By Ted Hughes (1930-1998)

Pike, three inches long, perfect
Pike in all parts, green tigering the gold.
Killers from the egg: the malevolent aged grin.
They dance on the surface among the flies.

Or move, stunned by their own grandeur,
Over a bed of emerald, silhouette
Of submarine delicacy and horror.
A hundred feet long in their world.

In ponds, under the heat-struck lily pads -
Gloom of their stillness:
Logged on last year's black leaves, watching upwards.
Or hung in an amber cavern of weeds

The jaws' hooked clamp and fangs
Not to be changed at this date;
A life subdued to its instrument;
The gills kneading quietly, and the pectorals.

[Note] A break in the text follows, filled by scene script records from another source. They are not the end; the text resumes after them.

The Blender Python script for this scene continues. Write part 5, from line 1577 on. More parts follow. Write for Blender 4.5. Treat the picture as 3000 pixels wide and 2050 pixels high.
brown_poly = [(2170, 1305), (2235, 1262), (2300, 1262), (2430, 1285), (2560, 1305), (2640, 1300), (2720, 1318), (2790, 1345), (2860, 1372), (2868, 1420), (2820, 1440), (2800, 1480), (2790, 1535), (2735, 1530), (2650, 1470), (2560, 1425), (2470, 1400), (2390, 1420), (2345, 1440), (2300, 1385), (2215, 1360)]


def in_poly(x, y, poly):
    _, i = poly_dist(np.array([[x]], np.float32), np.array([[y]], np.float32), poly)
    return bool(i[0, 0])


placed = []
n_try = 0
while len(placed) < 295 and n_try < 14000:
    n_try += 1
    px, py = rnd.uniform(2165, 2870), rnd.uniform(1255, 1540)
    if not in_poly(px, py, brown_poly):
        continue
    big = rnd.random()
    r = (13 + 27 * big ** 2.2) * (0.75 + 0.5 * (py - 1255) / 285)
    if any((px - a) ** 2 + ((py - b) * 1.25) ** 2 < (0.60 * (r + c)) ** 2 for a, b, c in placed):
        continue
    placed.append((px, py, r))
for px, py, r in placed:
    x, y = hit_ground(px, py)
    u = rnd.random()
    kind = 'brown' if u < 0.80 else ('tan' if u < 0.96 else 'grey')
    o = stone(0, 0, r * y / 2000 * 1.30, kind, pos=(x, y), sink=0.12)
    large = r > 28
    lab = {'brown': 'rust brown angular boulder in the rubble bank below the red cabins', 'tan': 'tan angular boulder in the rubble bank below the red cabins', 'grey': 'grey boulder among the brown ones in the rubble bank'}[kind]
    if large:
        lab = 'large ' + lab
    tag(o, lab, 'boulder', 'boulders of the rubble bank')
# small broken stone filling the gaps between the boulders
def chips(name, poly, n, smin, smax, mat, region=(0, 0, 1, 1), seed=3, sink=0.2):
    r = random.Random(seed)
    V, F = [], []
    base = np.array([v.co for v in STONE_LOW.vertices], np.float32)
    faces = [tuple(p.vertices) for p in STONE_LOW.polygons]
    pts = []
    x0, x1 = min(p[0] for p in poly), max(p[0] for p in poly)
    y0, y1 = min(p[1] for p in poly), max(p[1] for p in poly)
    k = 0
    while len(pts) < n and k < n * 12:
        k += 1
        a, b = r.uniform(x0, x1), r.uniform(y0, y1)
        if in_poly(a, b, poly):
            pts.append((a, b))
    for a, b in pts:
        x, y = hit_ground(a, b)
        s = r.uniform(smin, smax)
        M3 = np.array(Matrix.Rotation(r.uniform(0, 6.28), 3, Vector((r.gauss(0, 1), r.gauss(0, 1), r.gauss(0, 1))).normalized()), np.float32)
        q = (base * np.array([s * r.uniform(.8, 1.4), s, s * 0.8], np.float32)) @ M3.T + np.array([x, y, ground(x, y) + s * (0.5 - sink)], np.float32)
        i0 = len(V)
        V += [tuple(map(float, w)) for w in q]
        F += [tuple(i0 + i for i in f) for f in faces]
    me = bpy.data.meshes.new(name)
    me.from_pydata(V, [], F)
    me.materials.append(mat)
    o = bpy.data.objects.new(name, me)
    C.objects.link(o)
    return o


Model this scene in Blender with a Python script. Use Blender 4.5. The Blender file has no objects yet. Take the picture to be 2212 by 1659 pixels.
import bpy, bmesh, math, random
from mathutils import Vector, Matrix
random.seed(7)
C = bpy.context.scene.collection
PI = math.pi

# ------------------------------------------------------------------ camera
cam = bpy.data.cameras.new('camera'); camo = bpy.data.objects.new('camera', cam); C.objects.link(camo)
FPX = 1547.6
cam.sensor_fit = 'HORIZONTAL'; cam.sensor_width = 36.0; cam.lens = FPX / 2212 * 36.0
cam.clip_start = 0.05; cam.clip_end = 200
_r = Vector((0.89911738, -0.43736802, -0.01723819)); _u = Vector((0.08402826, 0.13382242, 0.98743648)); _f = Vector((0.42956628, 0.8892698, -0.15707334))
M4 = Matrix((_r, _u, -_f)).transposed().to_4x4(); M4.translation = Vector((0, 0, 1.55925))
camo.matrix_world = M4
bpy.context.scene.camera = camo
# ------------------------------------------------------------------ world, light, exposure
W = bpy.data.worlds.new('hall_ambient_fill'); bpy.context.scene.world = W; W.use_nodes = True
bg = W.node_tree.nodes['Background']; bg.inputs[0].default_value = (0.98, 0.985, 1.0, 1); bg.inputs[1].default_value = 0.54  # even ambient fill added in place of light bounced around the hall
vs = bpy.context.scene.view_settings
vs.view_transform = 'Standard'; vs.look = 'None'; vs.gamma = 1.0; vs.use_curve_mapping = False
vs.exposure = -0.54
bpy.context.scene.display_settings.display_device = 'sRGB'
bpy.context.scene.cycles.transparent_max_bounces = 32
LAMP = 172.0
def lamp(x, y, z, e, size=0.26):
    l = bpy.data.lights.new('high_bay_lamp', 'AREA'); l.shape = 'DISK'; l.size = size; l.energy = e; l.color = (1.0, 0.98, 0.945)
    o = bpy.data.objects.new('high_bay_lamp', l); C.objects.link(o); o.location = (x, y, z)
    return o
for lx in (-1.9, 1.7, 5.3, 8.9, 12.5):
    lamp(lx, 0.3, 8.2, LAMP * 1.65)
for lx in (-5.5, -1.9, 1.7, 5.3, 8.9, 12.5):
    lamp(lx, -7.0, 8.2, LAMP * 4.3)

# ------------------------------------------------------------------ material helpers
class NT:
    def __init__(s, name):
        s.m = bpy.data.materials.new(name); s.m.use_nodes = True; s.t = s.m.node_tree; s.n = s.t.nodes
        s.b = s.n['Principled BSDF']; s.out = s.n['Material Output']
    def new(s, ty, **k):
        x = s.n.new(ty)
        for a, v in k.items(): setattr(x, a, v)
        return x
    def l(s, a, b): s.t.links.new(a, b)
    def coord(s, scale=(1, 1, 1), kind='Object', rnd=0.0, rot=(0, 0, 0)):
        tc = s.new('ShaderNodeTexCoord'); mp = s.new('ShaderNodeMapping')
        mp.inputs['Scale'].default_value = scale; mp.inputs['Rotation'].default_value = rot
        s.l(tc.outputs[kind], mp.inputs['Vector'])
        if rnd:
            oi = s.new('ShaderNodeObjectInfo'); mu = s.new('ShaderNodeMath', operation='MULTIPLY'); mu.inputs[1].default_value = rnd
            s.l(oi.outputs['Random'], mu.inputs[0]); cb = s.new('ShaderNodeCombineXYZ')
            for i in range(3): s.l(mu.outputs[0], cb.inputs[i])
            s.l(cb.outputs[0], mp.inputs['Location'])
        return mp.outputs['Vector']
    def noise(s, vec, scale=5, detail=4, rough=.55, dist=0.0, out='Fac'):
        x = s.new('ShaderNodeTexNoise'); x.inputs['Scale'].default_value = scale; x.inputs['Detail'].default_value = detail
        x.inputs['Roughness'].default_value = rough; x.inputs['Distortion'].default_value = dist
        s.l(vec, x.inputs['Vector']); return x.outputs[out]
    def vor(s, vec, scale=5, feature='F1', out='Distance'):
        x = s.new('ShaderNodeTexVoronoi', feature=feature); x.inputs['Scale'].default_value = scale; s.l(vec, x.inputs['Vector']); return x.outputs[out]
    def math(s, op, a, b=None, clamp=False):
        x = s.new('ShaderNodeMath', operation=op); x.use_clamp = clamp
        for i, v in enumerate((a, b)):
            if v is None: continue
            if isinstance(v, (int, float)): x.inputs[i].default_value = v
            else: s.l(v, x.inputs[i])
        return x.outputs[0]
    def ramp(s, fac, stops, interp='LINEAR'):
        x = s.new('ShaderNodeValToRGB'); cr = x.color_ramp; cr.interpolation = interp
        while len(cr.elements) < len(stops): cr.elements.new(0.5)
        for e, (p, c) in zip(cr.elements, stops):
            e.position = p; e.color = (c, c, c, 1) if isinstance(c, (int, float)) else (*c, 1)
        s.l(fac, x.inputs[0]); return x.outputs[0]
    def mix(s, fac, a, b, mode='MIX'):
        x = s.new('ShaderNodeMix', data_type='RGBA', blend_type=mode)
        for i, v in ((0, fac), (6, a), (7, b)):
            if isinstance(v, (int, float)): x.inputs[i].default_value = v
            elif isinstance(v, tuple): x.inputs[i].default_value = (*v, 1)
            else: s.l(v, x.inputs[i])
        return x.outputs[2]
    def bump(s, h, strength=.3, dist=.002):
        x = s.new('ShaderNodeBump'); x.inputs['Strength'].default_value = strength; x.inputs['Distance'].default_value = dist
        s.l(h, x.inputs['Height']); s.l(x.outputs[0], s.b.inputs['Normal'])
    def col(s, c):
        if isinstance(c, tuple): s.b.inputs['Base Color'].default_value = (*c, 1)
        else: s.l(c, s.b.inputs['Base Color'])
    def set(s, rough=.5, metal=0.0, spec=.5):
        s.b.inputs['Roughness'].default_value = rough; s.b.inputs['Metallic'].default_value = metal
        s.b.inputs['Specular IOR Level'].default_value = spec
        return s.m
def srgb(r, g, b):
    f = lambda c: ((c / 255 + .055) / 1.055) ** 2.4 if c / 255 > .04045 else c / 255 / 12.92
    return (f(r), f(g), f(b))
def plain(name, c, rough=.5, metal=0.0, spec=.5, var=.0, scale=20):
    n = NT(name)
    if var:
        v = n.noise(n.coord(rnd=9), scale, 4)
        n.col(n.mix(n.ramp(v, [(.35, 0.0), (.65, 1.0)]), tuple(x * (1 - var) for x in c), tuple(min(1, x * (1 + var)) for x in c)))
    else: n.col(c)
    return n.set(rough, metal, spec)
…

Three we kept behind glass,
Jungled in weed: three inches, four,
And four and a half: fed fry to them -
Suddenly there were two. Finally one

With a sag belly and the grin it was born with.
And indeed they spare nobody.
Two, six pounds each, over two foot long.
High and dry in the willow-herb -

One jammed past its gills down the other's gullet:
The outside eye stared: as a vice locks -
The same iron in his eye
Though its film shrank in death.

A pond I fished, fifty yards across,
Whose lilies and muscular tench
Had outlasted every visible stone
Of the monastery that planted them -

Stilled legendary depth:
It was as deep as England. It held
Pike too immense to stir, so immense and old
That past nightfall I dared not cast

But silently cast and fished
With the hair frozen on my head
For what might move, for what eye might move.
The still splashes on the dark pond,

Owls hushing the floating woods
Frail on my ear against the dream
Darkness beneath night's darkness had freed,
That rose slowly towards me, watching.